For millions of people in our world, climate change is no longer just a looming crisis; it is a catastrophe.  Coastal lowlands and whole countries like Bangladesh are going under water as sea levels rise. Venice is flooded. Prolonged drought has led to fires that have ravaged large areas in Spain, Australia and California. Desert ranges grow, devouring arable fields and grazing land, creating famine and forced migration. Weather patterns are increasingly unpredictable, and extremes have become the rule rather than the exception. Economists, food experts, even military planners are projecting future problems based on current trends.
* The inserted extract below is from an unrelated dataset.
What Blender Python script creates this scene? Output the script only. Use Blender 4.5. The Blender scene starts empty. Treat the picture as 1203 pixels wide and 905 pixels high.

The great riddle is why so many people, including leaders responsible for the welfare of their countries, refuse to acknowledge the dramatic signs in nature that human activity must change to avert more cataclysms already visible on the horizon.

In today’s Gospel, Jesus cites two examples from biblical history to urge his contemporaries to recognize the signs of the times in order to avoid destruction. In the time of Noah, people ignored his warnings of the coming flood until it was too late. In the days of Lot, the people of Sodom refused to change and suffered a torrent of fire and brimstone.

Jesus wept over the city of Jerusalem, invoking imagery of the destruction and suffering that occurred when Israel was conquered by Babylon in order to warn its people to change course and seek peace instead of the suicidal war that would eventually pit Rome and Jewish zealots proclaiming that God would save Israel. When his disciples asked Jesus how they would know these events were happening, he did not spare them: “Where the body is, there the vultures gather.”  

Some scripture scholars say this allusion to a corpse was also a reminder that Jesus’ death is the redeeming power that saves us from even the disasters we bring upon ourselves because of sin. By his death on the cross, Jesus opened the door of human history to its divine destiny—life with God forever. Each time we gather for Eucharist, we are where the Body of Christ is, both his crucified body and his risen body.  The Communion we share is the sign of the Beloved Community God has promised as the goal of history.

Our role in engaging the crises facing the world today is to offer our lives in union with Jesus, who died for sinners. It is this offering in love that defeats death and restores life.  This is the powerful prayer we share with him, for ourselves, for all our brothers and sisters, and for the Earth, our common home.